Forse a Igor Ansoff, nel mio libro, faccio dire più del dovuto. Ma non voglio farmi prendere nella rete del management inteso come teoria autoreferenziale. Non mi interessa appoggiare le mie argomentazioni su fonti accademiche. Mi interessa esporre ciò che il mio sguardo mi porta a vedere. La bibliografia non aggiunge valore a ciò che dico.
Eppure, ho letto i libri. E non voglio eludere l'aspettativa di chi mi chiede di collocare il mio discorso nel quadro della letteratura manageriale.
Così, ripeto, ad Ansoff faccio dire forse più di quanto vorrebbe. Ma se lo è meritato, perché nessuno come lui, mi pare, ha parlato con chiarezza del tema che mi sta a cuore.
Nel 1963, in un internal memo redatto da studiosi dello Stanford Research Institute appare il termine stakeholder. “Those groups without whose support the organization would cease to exist”. Sul versante europeo si può ricordare il contemporaneo lavoro di Erik Rhenman presso l'Handelshögskolan i Stockholm (Stockholm School of Economics) e presso l'Università di Lund.
Mi pare irrilevante, ed anzi fuorviante la formula astratta coniata da Rhenman: 'democrazia industriale'. Sto ai fatti che Rhenman e gli studiosi di Stanford rilevano con chiarezza: persone diverse dipendono dall’azienda per quanto riguarda i propri obiettivi personali; da queste persone, e quindi dalla concreta attenzione ai loro interessi, dipende l’esistenza dell’azienda. Una circolarità virtuosa lega il tener conto degli interessi degli attori ed il guardare all'interesse dell'azienda. L'una cosa dipende dall'altra.
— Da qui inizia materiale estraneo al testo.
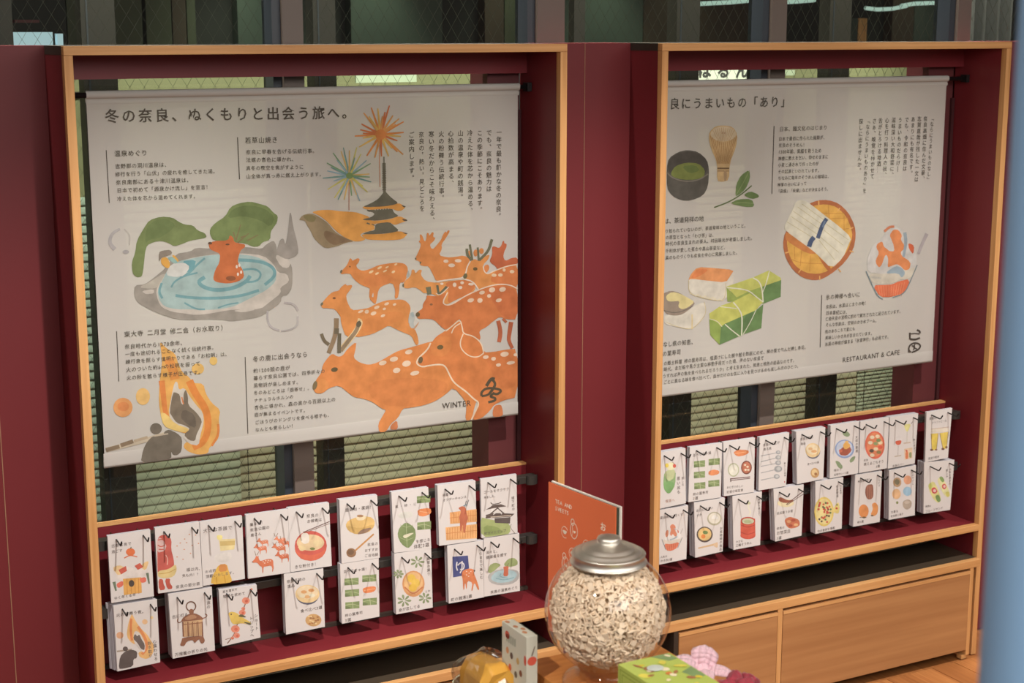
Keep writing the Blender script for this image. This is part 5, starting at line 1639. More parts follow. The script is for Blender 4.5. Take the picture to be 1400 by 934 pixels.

Ma ecco entrare in scena Ansoff, russo-americano, formazione matematica, manager e poi tra i primi teorici del management. Corporate Strategy è la descrizione di una “metodologia pratica”, facilmente accessibile, “per l’assunzione di decisioni strategiche”.(Igor Ansoff, Corporate Strategy: An Analityc Approach to Business Policy for Growth and Expansion, McGraw-Hill, New York, 1965; trad. it. Strategia aziendale, Etas Libri, Milano, 1968). Un testo base, dal mio punto di vista, della teoria manageriale non ripiegata su se stessa, ma rivolta invece a mostrare il cammino ai manager.
Ansoff prende atto dell'esistenza degli stakeholder, portatore ognuno di un proprio interesse, ognuno necessario. Ma subito precisa: un conto sono gli obiettivi economici dell'impresa, un conto la sua responsabilità sociale. Detto fuori dai denti: gli stakeholder non sono tutti uguali. In ogni caso uno stakeholder, chi ha investito denaro nell'azienda, lo shareholder, conta più degli altri. Il suo interesse deve comunque essere considerato prevalente.
Qui ha origine, secondo me, il lungo viaggio che conduce il manager all'infausto traguardo, all'essere esecutore di comandi del mercato finanziario.
Senza l'attiva compresenza di stakeholder diversi, portatori ognuno di un proprio, diverso interesse, vengono meno le basi dell'autonoma azione manageriale. L'azionariato diffuso non porta in realtà nessuna libertà al manager: l'interesse degli azionisti non è che un'articolazione dell'interesse espresso complessivamente dal mercato finanziario.
Il manager trova ragione di esistere ed è libero- e quindi può decidere, incidere, agire- solo se ha molti 'padroni': gli investitori, sì, ma anche i lavoratori, i clienti, i fornitori, la comunità locale e nazionale. Solo se ha molti padroni non ha nessun padrone. Ed è quindi socialmente ed economicamente utile.